Dans tout ce qu’on a dit, dans tout ce qu’on pourrait dire encore de cette faction, ce qui étonne le plus, c’est qu’elle ait pu naître, s’étendre et se faire redouter jusqu’à la mort de son héros.

Il semble aujourd’hui qu’il suffisait de le nommer, pour dissoudre les complices de son ambition, et pour imprimer sur leur nom une honte éternelle.

Cela est si vrai, que la moitié des Parisiens et les deux tiers des Français rangent parmi les fables que la peur ou l’esprit de parti ont imaginées, la faction des Orléanistes.

Comment se persuader, en effet, que des intrigans habiles aient concouru, avec les amis de la liberté, à briser violemment l’antique système politique et administratif, parce qu’il consacrait tous les abus, et qu’il n’opposait au suprême pouvoir aucune digue, pour remettre ce même pouvoir dans les mains d’un homme mille fois plus distant du trône par ses vices et ses basses inclinations, qu’il n’en était près par sa naissance.

L’ambition des uns, la cupidité des autres parmi les chefs, ne résolvent pas cet étonnant problème.
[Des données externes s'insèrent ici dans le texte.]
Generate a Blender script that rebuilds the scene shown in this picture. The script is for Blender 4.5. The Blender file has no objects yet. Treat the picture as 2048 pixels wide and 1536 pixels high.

Le projet de placer Philippe d’Orléans à la tête de la nation française, comme son chef suprême, suppose dans les auteurs de cette entreprise, une telle dépravation d’esprit et de cœur, qu’elle leur ôte le droit de s’indigner contre les bourreaux qui fléchirent un servile genou devant Robespierre, tous dégoûtans du sang que ce lâche usurpateur leur commandait de répandre.

Il est probable que la plupart se promettaient d’élever le fils, en servant le père. Le premier se distingua de bonne heure par son esprit, ses talens, son courage, et la volonté d’agir en toutes choses contrairement à la conduite de Philippe. L’existence d’une faction d’Orléanistes en 90, 91, 92, est une vérité historique.

Il n’est pas aussi généralement reconnu qu’elle existe encore.

Les royalistes purs, ceux, par exemple, qui incendient l’Ouest et allument des machines infernales, grossissent le parti des Orléanistes ainsi que d’autres plus impuissans encore, afin de manœuvrer avec sécurité derrière cet épouvantail.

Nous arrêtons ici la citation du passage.